_STATED GOAL_: Write out the material below again, unchanged.
--------------------
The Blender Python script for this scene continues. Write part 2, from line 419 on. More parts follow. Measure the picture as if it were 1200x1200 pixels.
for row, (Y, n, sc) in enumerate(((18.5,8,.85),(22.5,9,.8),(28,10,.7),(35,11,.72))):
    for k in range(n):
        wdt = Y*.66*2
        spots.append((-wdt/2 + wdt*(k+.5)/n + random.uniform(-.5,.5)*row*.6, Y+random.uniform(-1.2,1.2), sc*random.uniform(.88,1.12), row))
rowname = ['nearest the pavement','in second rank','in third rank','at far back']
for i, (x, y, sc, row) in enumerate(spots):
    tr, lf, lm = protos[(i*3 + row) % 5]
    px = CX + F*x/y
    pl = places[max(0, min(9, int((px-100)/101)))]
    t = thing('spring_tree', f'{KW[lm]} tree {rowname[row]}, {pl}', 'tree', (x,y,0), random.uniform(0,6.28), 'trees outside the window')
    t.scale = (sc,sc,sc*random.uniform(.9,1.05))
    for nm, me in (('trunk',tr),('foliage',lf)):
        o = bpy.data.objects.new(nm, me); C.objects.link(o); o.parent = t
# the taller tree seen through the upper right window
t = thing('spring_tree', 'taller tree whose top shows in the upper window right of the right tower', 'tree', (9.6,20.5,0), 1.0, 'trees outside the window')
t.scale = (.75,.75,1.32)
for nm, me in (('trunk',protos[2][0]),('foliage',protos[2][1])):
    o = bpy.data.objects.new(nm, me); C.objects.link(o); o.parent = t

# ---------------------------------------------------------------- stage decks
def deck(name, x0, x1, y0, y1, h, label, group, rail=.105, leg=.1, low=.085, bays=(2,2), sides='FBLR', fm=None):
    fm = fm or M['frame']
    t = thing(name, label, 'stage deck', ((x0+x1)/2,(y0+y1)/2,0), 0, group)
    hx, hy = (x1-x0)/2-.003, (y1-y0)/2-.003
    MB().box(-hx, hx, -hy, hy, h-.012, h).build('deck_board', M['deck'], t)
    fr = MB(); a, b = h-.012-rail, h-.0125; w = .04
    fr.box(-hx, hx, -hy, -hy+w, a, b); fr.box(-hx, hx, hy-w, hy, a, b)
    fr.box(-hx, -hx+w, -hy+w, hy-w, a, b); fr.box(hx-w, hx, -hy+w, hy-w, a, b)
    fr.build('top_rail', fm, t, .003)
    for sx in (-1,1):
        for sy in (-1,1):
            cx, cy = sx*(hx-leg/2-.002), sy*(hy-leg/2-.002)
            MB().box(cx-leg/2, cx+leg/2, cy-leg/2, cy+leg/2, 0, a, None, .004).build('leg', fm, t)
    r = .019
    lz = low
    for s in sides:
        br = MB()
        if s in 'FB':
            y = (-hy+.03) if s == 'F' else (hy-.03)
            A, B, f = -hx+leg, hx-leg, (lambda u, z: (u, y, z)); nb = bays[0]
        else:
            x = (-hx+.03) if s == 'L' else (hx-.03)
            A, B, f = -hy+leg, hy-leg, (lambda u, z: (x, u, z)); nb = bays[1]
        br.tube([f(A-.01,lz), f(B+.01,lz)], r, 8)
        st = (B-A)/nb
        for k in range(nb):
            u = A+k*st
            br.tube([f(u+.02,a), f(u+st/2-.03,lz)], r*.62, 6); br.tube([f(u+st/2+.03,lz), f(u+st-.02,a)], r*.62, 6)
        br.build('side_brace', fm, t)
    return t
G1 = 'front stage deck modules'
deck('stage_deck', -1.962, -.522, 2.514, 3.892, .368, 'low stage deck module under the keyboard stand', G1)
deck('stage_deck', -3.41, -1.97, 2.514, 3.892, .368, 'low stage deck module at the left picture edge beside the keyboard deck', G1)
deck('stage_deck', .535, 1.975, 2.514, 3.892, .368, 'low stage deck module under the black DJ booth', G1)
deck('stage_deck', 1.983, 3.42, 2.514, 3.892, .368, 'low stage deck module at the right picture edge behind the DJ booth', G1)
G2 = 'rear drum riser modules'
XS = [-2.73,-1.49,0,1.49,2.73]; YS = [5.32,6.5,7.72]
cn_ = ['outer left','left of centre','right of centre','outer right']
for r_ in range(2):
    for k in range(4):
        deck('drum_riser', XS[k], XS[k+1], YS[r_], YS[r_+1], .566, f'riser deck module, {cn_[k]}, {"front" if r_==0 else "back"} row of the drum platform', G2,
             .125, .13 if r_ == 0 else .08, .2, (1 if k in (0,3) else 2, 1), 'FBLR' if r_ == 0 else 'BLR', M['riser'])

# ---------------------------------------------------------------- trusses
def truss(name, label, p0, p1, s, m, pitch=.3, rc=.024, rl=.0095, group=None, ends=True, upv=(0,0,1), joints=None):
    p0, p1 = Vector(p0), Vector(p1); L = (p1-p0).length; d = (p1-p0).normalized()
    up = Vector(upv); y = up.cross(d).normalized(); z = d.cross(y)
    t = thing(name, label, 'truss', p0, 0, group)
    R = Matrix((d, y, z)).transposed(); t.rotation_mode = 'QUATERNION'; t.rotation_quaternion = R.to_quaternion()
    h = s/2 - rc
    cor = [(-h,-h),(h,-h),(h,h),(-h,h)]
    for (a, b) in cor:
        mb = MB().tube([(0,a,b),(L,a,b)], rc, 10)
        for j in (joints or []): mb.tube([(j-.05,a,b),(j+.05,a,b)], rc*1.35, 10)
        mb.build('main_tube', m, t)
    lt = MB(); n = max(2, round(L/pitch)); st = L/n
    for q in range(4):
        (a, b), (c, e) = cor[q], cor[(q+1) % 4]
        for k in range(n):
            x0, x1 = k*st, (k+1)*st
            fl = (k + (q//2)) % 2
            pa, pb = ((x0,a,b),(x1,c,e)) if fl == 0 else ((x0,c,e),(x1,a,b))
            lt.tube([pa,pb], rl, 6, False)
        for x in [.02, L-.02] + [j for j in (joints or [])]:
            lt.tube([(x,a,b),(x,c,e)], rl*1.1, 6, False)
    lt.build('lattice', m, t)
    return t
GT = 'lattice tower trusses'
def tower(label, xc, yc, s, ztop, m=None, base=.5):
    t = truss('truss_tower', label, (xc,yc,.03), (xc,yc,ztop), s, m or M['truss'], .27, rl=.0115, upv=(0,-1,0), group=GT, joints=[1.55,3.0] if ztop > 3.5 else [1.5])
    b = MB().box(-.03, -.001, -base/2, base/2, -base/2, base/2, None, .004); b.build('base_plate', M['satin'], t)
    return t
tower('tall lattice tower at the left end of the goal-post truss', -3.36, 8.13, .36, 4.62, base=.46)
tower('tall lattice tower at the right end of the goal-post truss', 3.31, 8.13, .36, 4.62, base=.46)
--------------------
_PROBLEM SOLUTION_:
The Blender Python script for this scene continues. Write part 2, from line 419 on. More parts follow. Measure the picture as if it were 1200x1200 pixels.
for row, (Y, n, sc) in enumerate(((18.5,8,.85),(22.5,9,.8),(28,10,.7),(35,11,.72))):
    for k in range(n):
        wdt = Y*.66*2
        spots.append((-wdt/2 + wdt*(k+.5)/n + random.uniform(-.5,.5)*row*.6, Y+random.uniform(-1.2,1.2), sc*random.uniform(.88,1.12), row))
rowname = ['nearest the pavement','in second rank','in third rank','at far back']
for i, (x, y, sc, row) in enumerate(spots):
    tr, lf, lm = protos[(i*3 + row) % 5]
    px = CX + F*x/y
    pl = places[max(0, min(9, int((px-100)/101)))]
    t = thing('spring_tree', f'{KW[lm]} tree {rowname[row]}, {pl}', 'tree', (x,y,0), random.uniform(0,6.28), 'trees outside the window')
    t.scale = (sc,sc,sc*random.uniform(.9,1.05))
    for nm, me in (('trunk',tr),('foliage',lf)):
        o = bpy.data.objects.new(nm, me); C.objects.link(o); o.parent = t
# the taller tree seen through the upper right window
t = thing('spring_tree', 'taller tree whose top shows in the upper window right of the right tower', 'tree', (9.6,20.5,0), 1.0, 'trees outside the window')
t.scale = (.75,.75,1.32)
for nm, me in (('trunk',protos[2][0]),('foliage',protos[2][1])):
    o = bpy.data.objects.new(nm, me); C.objects.link(o); o.parent = t

# ---------------------------------------------------------------- stage decks
def deck(name, x0, x1, y0, y1, h, label, group, rail=.105, leg=.1, low=.085, bays=(2,2), sides='FBLR', fm=None):
    fm = fm or M['frame']
    t = thing(name, label, 'stage deck', ((x0+x1)/2,(y0+y1)/2,0), 0, group)
    hx, hy = (x1-x0)/2-.003, (y1-y0)/2-.003
    MB().box(-hx, hx, -hy, hy, h-.012, h).build('deck_board', M['deck'], t)
    fr = MB(); a, b = h-.012-rail, h-.0125; w = .04
    fr.box(-hx, hx, -hy, -hy+w, a, b); fr.box(-hx, hx, hy-w, hy, a, b)
    fr.box(-hx, -hx+w, -hy+w, hy-w, a, b); fr.box(hx-w, hx, -hy+w, hy-w, a, b)
    fr.build('top_rail', fm, t, .003)
    for sx in (-1,1):
        for sy in (-1,1):
            cx, cy = sx*(hx-leg/2-.002), sy*(hy-leg/2-.002)
            MB().box(cx-leg/2, cx+leg/2, cy-leg/2, cy+leg/2, 0, a, None, .004).build('leg', fm, t)
    r = .019
    lz = low
    for s in sides:
        br = MB()
        if s in 'FB':
            y = (-hy+.03) if s == 'F' else (hy-.03)
            A, B, f = -hx+leg, hx-leg, (lambda u, z: (u, y, z)); nb = bays[0]
        else:
            x = (-hx+.03) if s == 'L' else (hx-.03)
            A, B, f = -hy+leg, hy-leg, (lambda u, z: (x, u, z)); nb = bays[1]
        br.tube([f(A-.01,lz), f(B+.01,lz)], r, 8)
        st = (B-A)/nb
        for k in range(nb):
            u = A+k*st
            br.tube([f(u+.02,a), f(u+st/2-.03,lz)], r*.62, 6); br.tube([f(u+st/2+.03,lz), f(u+st-.02,a)], r*.62, 6)
        br.build('side_brace', fm, t)
    return t
G1 = 'front stage deck modules'
deck('stage_deck', -1.962, -.522, 2.514, 3.892, .368, 'low stage deck module under the keyboard stand', G1)
deck('stage_deck', -3.41, -1.97, 2.514, 3.892, .368, 'low stage deck module at the left picture edge beside the keyboard deck', G1)
deck('stage_deck', .535, 1.975, 2.514, 3.892, .368, 'low stage deck module under the black DJ booth', G1)
deck('stage_deck', 1.983, 3.42, 2.514, 3.892, .368, 'low stage deck module at the right picture edge behind the DJ booth', G1)
G2 = 'rear drum riser modules'
XS = [-2.73,-1.49,0,1.49,2.73]; YS = [5.32,6.5,7.72]
cn_ = ['outer left','left of centre','right of centre','outer right']
for r_ in range(2):
    for k in range(4):
        deck('drum_riser', XS[k], XS[k+1], YS[r_], YS[r_+1], .566, f'riser deck module, {cn_[k]}, {"front" if r_==0 else "back"} row of the drum platform', G2,
             .125, .13 if r_ == 0 else .08, .2, (1 if k in (0,3) else 2, 1), 'FBLR' if r_ == 0 else 'BLR', M['riser'])

# ---------------------------------------------------------------- trusses
def truss(name, label, p0, p1, s, m, pitch=.3, rc=.024, rl=.0095, group=None, ends=True, upv=(0,0,1), joints=None):
    p0, p1 = Vector(p0), Vector(p1); L = (p1-p0).length; d = (p1-p0).normalized()
    up = Vector(upv); y = up.cross(d).normalized(); z = d.cross(y)
    t = thing(name, label, 'truss', p0, 0, group)
    R = Matrix((d, y, z)).transposed(); t.rotation_mode = 'QUATERNION'; t.rotation_quaternion = R.to_quaternion()
    h = s/2 - rc
    cor = [(-h,-h),(h,-h),(h,h),(-h,h)]
    for (a, b) in cor:
        mb = MB().tube([(0,a,b),(L,a,b)], rc, 10)
        for j in (joints or []): mb.tube([(j-.05,a,b),(j+.05,a,b)], rc*1.35, 10)
        mb.build('main_tube', m, t)
    lt = MB(); n = max(2, round(L/pitch)); st = L/n
    for q in range(4):
        (a, b), (c, e) = cor[q], cor[(q+1) % 4]
        for k in range(n):
            x0, x1 = k*st, (k+1)*st
            fl = (k + (q//2)) % 2
            pa, pb = ((x0,a,b),(x1,c,e)) if fl == 0 else ((x0,c,e),(x1,a,b))
            lt.tube([pa,pb], rl, 6, False)
        for x in [.02, L-.02] + [j for j in (joints or [])]:
            lt.tube([(x,a,b),(x,c,e)], rl*1.1, 6, False)
    lt.build('lattice', m, t)
    return t
GT = 'lattice tower trusses'
def tower(label, xc, yc, s, ztop, m=None, base=.5):
    t = truss('truss_tower', label, (xc,yc,.03), (xc,yc,ztop), s, m or M['truss'], .27, rl=.0115, upv=(0,-1,0), group=GT, joints=[1.55,3.0] if ztop > 3.5 else [1.5])
    b = MB().box(-.03, -.001, -base/2, base/2, -base/2, base/2, None, .004); b.build('base_plate', M['satin'], t)
    return t
tower('tall lattice tower at the left end of the goal-post truss', -3.36, 8.13, .36, 4.62, base=.46)
tower('tall lattice tower at the right end of the goal-post truss', 3.31, 8.13, .36, 4.62, base=.46)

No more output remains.